═══ MATERIAL PROVIDED
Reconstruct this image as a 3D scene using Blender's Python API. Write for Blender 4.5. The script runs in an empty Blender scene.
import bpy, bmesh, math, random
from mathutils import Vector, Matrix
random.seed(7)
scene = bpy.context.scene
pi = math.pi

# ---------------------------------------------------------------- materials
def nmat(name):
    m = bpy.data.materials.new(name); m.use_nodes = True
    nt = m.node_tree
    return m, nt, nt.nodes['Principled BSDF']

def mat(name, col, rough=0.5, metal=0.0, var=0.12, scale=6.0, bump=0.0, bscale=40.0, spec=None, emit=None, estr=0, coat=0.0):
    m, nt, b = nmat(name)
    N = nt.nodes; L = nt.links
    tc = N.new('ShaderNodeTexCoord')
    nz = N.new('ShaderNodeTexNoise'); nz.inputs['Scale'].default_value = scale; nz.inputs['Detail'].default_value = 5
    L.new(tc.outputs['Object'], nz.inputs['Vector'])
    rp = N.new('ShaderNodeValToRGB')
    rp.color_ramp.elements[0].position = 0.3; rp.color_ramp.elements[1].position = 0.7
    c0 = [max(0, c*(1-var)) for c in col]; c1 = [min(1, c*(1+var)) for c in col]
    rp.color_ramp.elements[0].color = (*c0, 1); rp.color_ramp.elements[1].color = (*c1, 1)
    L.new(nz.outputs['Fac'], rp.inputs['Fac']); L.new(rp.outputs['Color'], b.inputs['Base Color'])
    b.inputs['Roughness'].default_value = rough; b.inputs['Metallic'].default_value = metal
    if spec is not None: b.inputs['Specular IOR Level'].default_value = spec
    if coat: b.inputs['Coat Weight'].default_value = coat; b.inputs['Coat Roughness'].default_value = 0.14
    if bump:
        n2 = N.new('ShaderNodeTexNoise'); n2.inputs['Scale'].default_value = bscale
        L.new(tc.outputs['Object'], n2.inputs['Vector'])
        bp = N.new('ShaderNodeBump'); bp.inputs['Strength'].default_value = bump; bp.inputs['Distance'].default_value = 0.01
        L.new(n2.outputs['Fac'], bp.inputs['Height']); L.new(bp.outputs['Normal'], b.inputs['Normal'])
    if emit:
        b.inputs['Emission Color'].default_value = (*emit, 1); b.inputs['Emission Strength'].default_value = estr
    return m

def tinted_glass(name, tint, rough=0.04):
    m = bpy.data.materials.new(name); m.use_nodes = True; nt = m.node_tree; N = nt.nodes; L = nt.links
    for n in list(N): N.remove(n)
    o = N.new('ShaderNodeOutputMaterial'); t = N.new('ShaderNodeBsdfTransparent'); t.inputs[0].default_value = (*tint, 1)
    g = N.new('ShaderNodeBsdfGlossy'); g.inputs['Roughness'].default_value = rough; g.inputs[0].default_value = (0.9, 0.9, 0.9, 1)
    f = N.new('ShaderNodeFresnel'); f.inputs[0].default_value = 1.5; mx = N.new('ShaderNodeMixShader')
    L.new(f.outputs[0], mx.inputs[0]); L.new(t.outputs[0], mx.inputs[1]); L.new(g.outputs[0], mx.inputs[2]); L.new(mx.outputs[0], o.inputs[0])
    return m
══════
● **TO DO**
Quote the listing word for word from its first line through the line in which "return m, nt, nt.nodes['Principled BSDF']" appears.

● **CORRECT OUTPUT**
Reconstruct this image as a 3D scene using Blender's Python API. Write for Blender 4.5. The script runs in an empty Blender scene.
import bpy, bmesh, math, random
from mathutils import Vector, Matrix
random.seed(7)
scene = bpy.context.scene
pi = math.pi

# ---------------------------------------------------------------- materials
def nmat(name):
    m = bpy.data.materials.new(name); m.use_nodes = True
    nt = m.node_tree
    return m, nt, nt.nodes['Principled BSDF']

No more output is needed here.